Identification
Birds that look like cranes (and the one flight tell that settles it)
Every March, roughly 500,000 Antigone canadensis - Sandhill Cranes - crowd the Platte River in Nebraska for a three-week staging stop on their migration north. Seen from the highway at dusk, the flocks going in to roost could not be confused for anything else. Seen singly in a wetland in July, a Sandhill Crane gets reported as a Great Blue Heron about as often as not.
The fix is one habit, applied in the first two seconds.
The neck rule, applied to cranes
Birds that look like herons turns on the same principle, and it is worth reading alongside this piece. The short version: herons and egrets fold the neck into a tight S when they fly. Everything else - cranes, storks, ibises, spoonbills - holds the neck out straight. The rule works at any distance where you can see the bird’s silhouette.
Cranes are the “everything else” half of that rule. A Sandhill Crane in flight has the neck out, head level with the body, wingbeats deep and slow, secondary feathers hanging down from the tail end of the wing in what birders call a “bustle.” No heron has a bustle. No heron flies with the neck extended. The two field marks together are decisive.
The neck-extended silhouette is the crane. The folded S is the heron. Two postures, two families, one glance.
The four birds most often called cranes
| Bird | Family | Neck in flight | Key tell |
|---|---|---|---|
| Great Blue Heron | Ardeidae | Folded S | Solitary, pond edges, dagger bill |
| Great Egret | Ardeidae | Folded S | All white, yellow bill, same fold |
| Wood Stork | Ciconiidae | Extended | Bald scaly head, black flight feathers |
| Whooping Crane | Gruidae | Extended | All white, black wingtips, very rare |
Great Blue Heron
Ardea herodias is the bird that generates most of the misidentifications. It stands 1.2 metres tall, walks wetland edges, and at a glance in poor light reads as grey and large. But the Great Blue Heron is almost always alone. It stands motionless for minutes at a stretch, then strikes downward. It does not walk open agricultural fields. And in flight, the neck folds immediately - within three wingbeats it has pulled the head back against the shoulders and it will hold that posture all the way to the next pond.
A Sandhill Crane in that same pond is possible but far less likely than a heron. Sandhill Cranes spend more time in cornfields and wet meadows than at the edge of still water.
Great Egret
Ardea alba gets called a Whooping Crane. The logic is understandable - both are large and white. But Great Egrets are common throughout North America and fold the neck the same way all herons do. Whooping Cranes hold the neck out, show black wingtips in flight, and number fewer than 700 wild individuals across all populations - the main Aransas-Wood Buffalo flock counted around 557 birds in the USFWS winter 2024-2025 aerial survey.
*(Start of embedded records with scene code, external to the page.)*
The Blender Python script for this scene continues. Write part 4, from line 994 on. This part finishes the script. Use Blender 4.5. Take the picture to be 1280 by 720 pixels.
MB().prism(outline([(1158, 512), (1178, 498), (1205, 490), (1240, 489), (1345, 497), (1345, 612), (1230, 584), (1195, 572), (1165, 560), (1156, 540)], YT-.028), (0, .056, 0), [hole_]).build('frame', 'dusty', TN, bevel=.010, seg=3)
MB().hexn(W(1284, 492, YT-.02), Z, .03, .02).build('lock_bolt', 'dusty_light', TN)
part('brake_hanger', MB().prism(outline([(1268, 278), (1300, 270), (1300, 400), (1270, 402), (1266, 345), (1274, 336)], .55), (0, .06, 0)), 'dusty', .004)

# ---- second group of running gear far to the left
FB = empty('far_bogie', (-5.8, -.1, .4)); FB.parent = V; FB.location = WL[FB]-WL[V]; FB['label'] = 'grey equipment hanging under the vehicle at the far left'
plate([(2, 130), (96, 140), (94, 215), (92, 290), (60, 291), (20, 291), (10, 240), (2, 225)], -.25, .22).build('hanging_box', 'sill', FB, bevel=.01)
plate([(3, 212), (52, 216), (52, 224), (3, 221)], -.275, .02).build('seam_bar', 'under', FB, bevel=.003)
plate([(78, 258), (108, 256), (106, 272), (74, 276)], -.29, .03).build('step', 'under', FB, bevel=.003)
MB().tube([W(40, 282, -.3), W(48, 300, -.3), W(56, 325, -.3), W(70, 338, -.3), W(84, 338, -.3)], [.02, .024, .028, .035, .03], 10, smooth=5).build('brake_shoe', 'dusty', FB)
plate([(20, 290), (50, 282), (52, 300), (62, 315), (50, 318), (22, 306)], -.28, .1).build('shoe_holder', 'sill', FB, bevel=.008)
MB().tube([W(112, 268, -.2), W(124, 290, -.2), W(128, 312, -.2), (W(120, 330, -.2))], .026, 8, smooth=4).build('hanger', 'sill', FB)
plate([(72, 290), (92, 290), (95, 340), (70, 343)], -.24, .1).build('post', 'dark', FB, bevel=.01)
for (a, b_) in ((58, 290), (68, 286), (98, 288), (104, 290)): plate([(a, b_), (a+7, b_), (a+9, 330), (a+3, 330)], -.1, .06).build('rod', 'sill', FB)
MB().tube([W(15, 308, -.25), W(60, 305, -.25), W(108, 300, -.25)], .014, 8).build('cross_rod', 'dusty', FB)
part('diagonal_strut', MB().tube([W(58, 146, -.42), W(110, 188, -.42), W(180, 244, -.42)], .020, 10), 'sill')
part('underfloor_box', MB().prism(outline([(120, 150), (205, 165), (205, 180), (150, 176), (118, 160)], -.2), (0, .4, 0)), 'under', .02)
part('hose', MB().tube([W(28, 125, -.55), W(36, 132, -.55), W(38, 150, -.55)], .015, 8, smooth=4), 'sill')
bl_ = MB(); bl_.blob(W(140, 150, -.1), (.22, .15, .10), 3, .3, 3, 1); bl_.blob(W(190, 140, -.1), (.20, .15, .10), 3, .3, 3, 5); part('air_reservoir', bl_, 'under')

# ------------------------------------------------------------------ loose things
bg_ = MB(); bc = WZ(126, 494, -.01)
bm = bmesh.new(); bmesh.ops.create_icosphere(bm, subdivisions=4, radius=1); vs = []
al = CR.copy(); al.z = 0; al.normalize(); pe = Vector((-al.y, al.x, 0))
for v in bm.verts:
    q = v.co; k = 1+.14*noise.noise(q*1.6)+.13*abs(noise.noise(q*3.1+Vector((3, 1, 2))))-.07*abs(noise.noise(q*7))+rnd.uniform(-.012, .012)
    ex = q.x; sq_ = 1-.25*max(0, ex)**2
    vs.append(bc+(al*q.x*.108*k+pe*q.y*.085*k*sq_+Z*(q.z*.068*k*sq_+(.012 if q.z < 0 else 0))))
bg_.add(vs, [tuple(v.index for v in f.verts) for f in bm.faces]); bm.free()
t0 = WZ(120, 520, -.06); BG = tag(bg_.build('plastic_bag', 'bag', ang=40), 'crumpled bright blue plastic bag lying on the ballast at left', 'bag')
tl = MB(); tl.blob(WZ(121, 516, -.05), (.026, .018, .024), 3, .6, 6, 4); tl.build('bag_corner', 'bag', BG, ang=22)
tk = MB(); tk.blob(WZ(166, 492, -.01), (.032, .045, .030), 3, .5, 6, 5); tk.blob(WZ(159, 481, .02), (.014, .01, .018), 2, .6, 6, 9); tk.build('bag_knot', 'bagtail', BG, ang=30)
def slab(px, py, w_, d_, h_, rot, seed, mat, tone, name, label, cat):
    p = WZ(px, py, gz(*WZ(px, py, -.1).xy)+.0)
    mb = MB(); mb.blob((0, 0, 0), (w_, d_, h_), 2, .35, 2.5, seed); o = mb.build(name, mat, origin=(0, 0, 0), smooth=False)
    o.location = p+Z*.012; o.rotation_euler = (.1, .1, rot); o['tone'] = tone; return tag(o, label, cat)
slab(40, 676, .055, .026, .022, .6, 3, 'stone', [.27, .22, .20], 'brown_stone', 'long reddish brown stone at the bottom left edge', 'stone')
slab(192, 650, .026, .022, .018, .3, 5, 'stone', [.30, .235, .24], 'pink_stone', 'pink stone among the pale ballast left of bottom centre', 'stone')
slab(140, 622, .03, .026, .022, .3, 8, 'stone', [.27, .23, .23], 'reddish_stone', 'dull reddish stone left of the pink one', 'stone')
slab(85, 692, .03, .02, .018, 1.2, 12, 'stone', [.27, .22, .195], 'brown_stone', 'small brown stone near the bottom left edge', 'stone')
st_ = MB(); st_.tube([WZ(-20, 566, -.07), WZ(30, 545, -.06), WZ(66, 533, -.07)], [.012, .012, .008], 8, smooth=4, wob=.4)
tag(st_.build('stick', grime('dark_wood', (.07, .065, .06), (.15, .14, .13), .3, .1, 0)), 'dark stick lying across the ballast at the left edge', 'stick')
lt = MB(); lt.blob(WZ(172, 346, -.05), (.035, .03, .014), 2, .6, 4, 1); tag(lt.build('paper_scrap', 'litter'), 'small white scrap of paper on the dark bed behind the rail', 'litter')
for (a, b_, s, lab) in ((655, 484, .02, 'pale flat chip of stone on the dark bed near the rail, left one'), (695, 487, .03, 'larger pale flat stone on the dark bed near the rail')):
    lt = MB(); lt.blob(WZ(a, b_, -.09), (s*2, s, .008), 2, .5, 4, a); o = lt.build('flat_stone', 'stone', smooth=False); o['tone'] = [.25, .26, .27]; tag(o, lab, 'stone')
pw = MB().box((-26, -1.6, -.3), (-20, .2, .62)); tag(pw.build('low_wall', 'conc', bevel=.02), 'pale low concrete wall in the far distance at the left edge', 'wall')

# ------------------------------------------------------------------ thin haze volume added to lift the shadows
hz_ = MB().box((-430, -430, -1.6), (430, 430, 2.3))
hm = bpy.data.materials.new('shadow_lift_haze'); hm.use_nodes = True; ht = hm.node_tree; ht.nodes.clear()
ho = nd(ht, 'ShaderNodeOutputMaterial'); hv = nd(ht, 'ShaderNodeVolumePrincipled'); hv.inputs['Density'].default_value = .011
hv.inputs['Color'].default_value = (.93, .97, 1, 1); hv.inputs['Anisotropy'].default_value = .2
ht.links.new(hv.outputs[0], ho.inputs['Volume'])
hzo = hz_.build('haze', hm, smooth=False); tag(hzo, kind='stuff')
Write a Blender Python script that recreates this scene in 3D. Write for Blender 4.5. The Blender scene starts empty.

If you are looking at a large white wading bird in Florida or Louisiana, it is an egret. The International Crane Foundation tracks every known Whooping Crane; an unrecorded bird would be news.
Wood Stork
Mycteria americana is the only stork breeding in North America, and it is mistaken for a crane because it flies neck-extended, travels in groups, and soars on thermals. The bald, dark, scaly head is the quickest separator. A crane has feathers all the way to the bill. A Wood Stork’s bare head is an adaptation for feeding by touch in murky shallows - the bird drags its open bill through the water and snaps shut on contact.
Sandhill vs Whooping Crane
Within the crane family, people who know they are watching cranes sometimes mistake the common bird for the rare one. Sandhill Cranes are grey. Whooping Cranes are white. Both species move together along the Central Flyway in migration, which is how the mix-up happens. Cornell Lab’s eBird flags every Whooping Crane report for regional reviewer verification because misidentified Sandhills are a known problem.
Flocking as a field mark
One field mark the neck rule does not cover: group size. Herons are almost always solitary at a feeding site. Two herons at the same pond is unusual. Three is notable. Cranes, by contrast, are gregarious - the Platte River staging is the most dramatic case, but Sandhill Cranes regularly migrate in flocks of dozens, and winter flocks on Gulf Coast fields can number in the thousands.
If the birds you are watching are in a flock in an open field, they are cranes, not herons. This alone eliminates the Great Blue Heron from most confusion scenarios.
What the call settles
When the light is bad and the distance is long and you cannot sort the neck posture, listen. A Sandhill Crane produces a rolling, bugling karoo-karoo-karoo that carries roughly 2.5 miles, according to the Cornell Lab of Ornithology - a reach no other wading bird comes close to matching. There is nothing like it. No heron, no egret, no stork makes a call that approaches it.
The Great Blue Heron’s call - a flat, harsh frahnk - is the sonic opposite: abrupt, low, almost annoyed in tone.